La lucidez del cine en estado febril
Hundido en la espera, atado a la burocracia que ha ayudado a consolidar, Don Diego de Zama implora por la carta que le lleve de vuelta a España. Son los tiempos del Virreinato del Río de la Plata, época que el film articula con detalles, matices, contenidos en el vestuario, los decires, las pelucas, los indígenas. Es suficiente con lo que denotativamente se informa. Además, se trata de la novela de Antonio Di Benedetto, que el espectador podría haber leído, pero esto es, antes bien, cine. Y cine se dice, también, Lucrecia Martel.
A partir de la composición magistral de Daniel Giménez Cacho, el Corregidor Zama gradualmente cae. Se abisma, se extraña. La película está en él. El espectador tendrá que convivir con una sinergia de sonidos conocidos pero raros, delicadamente diseñados para abrumar como un ensueño, a la manera de una fiebre que te toca y mantiene en un letargo de almíbar. Dulce, pegajosa, tendiente a la pesadilla.
La película de Martel construye esta bruma a partir de momentos distinguibles, pero raramente pasibles de ser fácilmente ubicados en el tiempo. Es decir, hay elipsis, se entienden y son claras, pero no así respecto del tiempo cabalmente transcurrido. Cuando Zama arriba a esta instancia, por fin alcanza la frontera difusa, el estado febril perfecto. Lo hace desde una cadencia rítmica que resulta monocorde pero plena de pequeños explosivos. Cuando éstos detonan ‑como los alucinantes indígenas rojos, escondidos a plena vista, que saltan impiadosos‑, lo hacen hacia dentro, a la manera de un sonido apagado. Implosiones, en verdad.
Hay que tener maestría para nadar en este pantano de brillos verdes y dorados. Todo se ve límpido, siempre y cuando sea a cielo abierto. Si se trata de los interiores, los planos encierran y sofocan, los colores son apagados, y las pelucas blancas no encastran del todo. La comezón o la transpiración amenazan con desbalancear una armonía importada, instalada en suelo ajeno. Aun cuando los indígenas deban abanicar y atender los mandatos proferidos, sus miradas disparan dardos, sus cuerpos dicen de otras maneras. Siempre hay algo que no termina de cerrar, y es éste un aspecto sustancial, porque lo que en Zama se construye es una sensación de agobio, de decadencia decidida a prosperar.
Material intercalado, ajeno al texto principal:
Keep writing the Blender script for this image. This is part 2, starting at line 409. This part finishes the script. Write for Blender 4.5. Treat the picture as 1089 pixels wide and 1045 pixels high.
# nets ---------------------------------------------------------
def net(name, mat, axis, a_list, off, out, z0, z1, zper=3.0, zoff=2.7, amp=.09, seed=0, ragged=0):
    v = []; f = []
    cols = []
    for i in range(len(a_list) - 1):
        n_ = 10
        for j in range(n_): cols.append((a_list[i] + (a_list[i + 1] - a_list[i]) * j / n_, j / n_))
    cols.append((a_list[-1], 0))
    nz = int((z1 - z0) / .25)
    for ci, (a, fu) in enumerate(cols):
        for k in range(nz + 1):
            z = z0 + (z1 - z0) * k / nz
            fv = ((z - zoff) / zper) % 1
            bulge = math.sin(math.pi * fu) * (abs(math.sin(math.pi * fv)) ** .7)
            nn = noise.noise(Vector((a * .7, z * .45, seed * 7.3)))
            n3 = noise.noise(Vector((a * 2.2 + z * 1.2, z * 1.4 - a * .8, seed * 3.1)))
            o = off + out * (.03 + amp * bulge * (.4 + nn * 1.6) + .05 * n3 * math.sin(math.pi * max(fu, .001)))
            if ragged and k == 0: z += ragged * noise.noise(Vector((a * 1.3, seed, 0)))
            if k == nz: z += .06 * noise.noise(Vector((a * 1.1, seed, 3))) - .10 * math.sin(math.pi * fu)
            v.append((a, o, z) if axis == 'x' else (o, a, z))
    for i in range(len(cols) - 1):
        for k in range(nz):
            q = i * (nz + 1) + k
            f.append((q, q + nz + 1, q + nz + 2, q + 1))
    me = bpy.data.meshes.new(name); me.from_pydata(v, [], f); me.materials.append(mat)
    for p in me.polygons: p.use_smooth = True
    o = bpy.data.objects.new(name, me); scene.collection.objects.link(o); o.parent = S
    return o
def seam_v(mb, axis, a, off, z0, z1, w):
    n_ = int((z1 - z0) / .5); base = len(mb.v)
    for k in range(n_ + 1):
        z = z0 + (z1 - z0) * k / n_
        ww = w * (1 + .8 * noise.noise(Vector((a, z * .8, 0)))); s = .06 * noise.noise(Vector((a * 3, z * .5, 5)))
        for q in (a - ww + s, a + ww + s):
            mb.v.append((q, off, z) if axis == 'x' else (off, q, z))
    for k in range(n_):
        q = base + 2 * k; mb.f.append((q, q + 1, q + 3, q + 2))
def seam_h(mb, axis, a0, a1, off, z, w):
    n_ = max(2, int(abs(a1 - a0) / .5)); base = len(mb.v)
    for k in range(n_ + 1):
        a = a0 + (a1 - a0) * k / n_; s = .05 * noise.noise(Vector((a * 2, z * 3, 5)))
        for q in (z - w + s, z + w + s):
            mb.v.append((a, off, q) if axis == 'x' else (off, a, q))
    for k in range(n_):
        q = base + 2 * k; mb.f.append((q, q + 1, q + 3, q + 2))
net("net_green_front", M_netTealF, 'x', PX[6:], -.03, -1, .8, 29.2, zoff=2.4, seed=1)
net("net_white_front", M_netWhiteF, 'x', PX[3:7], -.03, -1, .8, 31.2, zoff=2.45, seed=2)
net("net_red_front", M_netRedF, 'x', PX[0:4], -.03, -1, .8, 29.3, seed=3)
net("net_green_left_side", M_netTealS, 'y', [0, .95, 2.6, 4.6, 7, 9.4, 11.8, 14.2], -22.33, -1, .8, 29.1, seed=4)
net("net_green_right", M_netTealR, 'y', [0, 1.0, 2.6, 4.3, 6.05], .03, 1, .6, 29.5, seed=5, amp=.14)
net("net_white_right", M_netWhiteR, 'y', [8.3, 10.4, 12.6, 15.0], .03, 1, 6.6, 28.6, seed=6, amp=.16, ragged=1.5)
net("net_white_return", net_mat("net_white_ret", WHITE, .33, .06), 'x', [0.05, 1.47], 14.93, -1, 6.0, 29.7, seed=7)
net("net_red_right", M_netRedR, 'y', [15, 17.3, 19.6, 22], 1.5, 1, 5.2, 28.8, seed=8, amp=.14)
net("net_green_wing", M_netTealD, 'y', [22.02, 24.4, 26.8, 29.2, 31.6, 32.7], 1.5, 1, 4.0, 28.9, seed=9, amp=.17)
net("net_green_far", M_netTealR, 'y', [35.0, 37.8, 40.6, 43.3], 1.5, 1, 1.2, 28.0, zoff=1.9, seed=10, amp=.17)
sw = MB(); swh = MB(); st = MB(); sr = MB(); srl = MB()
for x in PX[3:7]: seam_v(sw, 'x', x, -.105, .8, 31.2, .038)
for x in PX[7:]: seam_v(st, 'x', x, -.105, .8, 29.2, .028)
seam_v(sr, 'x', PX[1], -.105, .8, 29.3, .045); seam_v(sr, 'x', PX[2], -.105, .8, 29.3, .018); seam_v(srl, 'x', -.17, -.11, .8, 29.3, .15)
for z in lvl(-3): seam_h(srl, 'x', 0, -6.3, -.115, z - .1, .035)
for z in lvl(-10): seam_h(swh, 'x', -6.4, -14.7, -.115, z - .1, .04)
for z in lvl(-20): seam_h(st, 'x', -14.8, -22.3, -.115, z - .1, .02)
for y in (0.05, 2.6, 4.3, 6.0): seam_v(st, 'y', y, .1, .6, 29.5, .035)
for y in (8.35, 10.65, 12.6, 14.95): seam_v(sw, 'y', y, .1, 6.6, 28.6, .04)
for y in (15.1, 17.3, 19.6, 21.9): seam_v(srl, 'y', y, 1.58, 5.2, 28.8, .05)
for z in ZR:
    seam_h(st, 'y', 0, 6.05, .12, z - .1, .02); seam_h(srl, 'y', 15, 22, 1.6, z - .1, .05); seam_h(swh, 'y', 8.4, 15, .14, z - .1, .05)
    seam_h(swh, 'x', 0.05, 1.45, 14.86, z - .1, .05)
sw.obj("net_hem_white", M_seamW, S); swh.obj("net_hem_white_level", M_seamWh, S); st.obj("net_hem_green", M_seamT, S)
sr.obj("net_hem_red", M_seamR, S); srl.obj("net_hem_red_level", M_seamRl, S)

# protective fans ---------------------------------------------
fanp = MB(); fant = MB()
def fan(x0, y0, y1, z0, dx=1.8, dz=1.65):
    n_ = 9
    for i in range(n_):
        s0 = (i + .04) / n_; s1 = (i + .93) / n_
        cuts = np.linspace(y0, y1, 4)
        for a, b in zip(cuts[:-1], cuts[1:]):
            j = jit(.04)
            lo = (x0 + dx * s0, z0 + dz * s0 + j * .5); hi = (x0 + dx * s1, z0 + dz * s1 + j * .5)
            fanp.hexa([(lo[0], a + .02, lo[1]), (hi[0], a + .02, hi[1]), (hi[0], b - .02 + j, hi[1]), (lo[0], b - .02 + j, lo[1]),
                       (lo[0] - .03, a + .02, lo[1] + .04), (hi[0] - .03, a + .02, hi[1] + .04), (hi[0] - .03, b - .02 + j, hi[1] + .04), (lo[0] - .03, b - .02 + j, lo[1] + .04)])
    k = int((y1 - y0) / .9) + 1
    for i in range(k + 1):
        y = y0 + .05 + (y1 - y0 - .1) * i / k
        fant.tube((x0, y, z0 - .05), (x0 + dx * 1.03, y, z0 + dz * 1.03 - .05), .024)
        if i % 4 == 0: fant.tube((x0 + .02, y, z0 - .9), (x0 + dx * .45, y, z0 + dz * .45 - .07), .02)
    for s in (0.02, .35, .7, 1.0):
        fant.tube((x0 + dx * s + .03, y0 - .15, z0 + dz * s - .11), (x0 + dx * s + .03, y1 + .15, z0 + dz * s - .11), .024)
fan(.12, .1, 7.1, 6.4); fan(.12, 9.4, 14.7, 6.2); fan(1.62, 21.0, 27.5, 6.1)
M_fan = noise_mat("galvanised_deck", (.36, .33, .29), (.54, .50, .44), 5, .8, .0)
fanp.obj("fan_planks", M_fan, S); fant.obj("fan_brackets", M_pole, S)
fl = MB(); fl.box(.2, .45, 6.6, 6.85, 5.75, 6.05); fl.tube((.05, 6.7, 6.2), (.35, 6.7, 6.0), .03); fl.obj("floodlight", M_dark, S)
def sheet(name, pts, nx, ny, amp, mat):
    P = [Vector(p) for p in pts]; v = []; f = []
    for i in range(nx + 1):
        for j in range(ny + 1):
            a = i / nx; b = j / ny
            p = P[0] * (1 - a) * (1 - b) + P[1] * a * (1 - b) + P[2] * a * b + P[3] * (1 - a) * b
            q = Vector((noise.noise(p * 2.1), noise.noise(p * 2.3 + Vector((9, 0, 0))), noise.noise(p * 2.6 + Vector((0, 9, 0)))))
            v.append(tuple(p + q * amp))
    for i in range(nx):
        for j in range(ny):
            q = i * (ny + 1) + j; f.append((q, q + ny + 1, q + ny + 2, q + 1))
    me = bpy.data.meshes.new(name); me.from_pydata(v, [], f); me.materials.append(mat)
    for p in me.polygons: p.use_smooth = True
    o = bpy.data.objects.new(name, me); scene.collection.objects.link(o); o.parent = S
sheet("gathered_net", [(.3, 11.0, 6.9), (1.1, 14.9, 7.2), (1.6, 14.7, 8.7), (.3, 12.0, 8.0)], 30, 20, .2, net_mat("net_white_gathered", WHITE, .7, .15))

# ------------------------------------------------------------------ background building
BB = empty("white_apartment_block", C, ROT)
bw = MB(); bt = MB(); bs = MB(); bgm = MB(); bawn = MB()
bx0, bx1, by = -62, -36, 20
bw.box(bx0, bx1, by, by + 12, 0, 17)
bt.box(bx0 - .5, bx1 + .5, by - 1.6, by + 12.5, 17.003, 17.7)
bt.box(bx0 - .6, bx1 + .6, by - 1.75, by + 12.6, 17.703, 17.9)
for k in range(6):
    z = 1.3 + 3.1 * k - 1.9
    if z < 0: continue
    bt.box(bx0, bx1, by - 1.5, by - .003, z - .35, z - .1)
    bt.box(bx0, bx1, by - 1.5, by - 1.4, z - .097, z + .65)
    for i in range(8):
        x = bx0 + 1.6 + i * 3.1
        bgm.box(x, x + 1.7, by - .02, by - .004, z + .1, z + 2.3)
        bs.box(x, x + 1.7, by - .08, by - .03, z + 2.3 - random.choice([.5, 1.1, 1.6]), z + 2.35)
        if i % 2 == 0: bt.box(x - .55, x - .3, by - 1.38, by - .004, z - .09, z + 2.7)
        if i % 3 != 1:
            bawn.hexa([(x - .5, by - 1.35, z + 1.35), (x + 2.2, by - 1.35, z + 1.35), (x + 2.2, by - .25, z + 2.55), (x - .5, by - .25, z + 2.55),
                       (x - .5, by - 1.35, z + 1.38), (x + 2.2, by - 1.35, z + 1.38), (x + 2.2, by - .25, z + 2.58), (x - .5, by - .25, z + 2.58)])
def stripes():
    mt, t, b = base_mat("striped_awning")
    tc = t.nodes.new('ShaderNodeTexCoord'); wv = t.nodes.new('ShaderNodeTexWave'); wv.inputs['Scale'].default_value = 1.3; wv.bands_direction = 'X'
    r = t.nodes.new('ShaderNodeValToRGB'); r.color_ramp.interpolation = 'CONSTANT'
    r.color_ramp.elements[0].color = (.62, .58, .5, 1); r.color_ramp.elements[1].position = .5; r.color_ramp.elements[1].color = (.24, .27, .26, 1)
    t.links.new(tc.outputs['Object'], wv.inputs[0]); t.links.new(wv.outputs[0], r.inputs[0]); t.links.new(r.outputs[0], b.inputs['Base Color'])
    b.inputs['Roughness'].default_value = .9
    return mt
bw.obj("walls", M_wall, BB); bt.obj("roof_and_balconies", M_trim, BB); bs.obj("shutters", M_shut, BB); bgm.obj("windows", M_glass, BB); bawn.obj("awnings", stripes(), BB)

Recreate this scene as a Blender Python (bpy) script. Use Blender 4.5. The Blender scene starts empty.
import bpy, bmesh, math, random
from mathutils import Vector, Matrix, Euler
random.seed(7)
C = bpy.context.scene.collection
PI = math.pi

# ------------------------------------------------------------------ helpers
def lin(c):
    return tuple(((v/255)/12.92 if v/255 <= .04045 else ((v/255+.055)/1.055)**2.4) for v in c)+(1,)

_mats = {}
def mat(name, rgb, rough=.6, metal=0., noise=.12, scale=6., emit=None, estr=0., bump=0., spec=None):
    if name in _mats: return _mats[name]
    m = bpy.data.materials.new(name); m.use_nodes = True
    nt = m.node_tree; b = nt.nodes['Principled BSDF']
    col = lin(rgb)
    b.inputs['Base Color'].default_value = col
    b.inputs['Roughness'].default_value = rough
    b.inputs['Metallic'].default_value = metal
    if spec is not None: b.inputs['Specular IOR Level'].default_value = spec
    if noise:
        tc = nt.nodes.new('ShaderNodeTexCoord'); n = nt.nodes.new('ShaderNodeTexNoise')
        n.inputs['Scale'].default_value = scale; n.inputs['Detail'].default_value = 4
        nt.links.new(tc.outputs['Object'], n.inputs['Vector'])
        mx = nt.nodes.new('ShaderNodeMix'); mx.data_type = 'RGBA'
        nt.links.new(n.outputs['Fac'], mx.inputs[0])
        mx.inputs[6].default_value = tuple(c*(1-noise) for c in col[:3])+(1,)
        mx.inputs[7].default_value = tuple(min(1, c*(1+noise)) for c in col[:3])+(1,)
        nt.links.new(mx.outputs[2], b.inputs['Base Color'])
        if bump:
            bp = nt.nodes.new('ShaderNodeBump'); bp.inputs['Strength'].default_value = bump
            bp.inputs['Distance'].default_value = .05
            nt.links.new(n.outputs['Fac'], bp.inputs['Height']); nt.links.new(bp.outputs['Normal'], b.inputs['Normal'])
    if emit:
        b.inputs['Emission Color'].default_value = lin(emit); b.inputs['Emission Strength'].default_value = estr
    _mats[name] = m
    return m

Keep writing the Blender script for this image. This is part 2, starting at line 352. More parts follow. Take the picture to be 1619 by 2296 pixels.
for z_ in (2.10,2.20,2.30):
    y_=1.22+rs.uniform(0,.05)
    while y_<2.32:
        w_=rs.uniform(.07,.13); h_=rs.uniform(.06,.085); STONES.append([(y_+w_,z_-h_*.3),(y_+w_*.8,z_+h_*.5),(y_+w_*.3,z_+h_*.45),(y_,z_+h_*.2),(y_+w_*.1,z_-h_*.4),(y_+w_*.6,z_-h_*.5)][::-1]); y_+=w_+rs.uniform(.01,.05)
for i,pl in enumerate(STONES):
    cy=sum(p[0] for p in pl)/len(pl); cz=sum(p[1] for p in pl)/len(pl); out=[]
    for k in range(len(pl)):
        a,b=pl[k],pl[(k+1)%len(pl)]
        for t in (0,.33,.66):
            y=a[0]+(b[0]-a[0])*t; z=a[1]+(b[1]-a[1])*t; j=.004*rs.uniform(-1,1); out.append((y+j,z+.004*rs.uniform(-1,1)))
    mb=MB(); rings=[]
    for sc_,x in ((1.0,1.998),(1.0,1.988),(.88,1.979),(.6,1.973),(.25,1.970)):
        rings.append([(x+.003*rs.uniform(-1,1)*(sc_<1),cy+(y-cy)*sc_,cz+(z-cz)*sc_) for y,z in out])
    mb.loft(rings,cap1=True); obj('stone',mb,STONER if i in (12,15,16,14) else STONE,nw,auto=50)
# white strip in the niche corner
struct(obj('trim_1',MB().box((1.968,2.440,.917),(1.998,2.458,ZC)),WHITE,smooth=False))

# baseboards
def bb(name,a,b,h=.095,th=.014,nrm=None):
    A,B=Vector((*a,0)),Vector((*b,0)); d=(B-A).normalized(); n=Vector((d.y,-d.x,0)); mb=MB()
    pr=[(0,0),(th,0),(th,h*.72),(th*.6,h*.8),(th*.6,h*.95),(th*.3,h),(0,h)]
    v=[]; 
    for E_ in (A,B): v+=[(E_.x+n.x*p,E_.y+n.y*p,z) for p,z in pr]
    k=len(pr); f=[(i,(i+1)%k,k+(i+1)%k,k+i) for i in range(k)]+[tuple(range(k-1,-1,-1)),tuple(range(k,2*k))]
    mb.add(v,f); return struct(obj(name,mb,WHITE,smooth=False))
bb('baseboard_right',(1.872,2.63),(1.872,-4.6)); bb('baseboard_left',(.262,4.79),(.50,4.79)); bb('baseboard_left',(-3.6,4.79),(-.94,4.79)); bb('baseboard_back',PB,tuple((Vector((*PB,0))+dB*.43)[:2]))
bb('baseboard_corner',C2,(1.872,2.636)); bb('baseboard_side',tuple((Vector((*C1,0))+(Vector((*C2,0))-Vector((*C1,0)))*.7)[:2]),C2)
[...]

Para ello, la instalación del temor es necesaria, inevitable. En la película adquiere el nombre de Vicuña Porto, el bandido que es azote de la corona, pero a quien nadie ha visto. Ya desde el inicio, el Corregidor dice ver bandidos donde tal vez no los hubiere. La voz de un niño ‑acompañante inicial, también final‑, de igual modo, será diegética o no diegética, aun cuando no haya corte de montaje en el plano de ese mismo niño, de boca que articula palabras pero también cerrada mientras éstas se escuchan. Zama atraviesa un camino de lucidez sinuosa, que le lleva por un derrotero de cine admirable, que puede y debe ser emparentado con el de otros grandes personajes y directores.
Entre ellos, vale pensar en el Aguirre de la dupla Klaus Kinski/Werner Herzog -alucinado, sumido en su búsqueda incandescente‑, y en el Ethan Edwards de John Wayne en Más corazón que odio, de John Ford, a partir de la asunción casi inconsciente de los rasgos ajenos/indígenas que Zama presumiblemente detesta. No en vano será tildado de "traidor" desde una y otra parte. Zama quedará perdido en ese limbo intermedio, cuya corriente de duermevela le acunará. El verde de la naturaleza le devorará de forma hermosa, con el dolor inscripto en el cuerpo, en tanto pequeño génesis o síntesis de un drama histórico que arroja sus reverberaciones. Mismas sensaciones pueden señalarse respecto del clásico de Ford.
En otras palabras, Zama es ejemplar. Por un lado, por cuestionar la misma convención que significa "recrear una época" (¿qué es, en verdad, "recrear una época"?); por otro, por sumergirse en un sentir afectado, y provocar un malestar cuya alienación excede marcas temporales. Al hacerlo, logra delinear un estado de ánimo,algo que sólo puede quien sabe cómo pulsar las teclas correspondientes. De manera acorde con sus anteriores films ‑La ciénaga, La niña santa, La mujer sin cabeza‑ Zama inscribe un capítulo aún más profundo dentro de una filmografía magistral.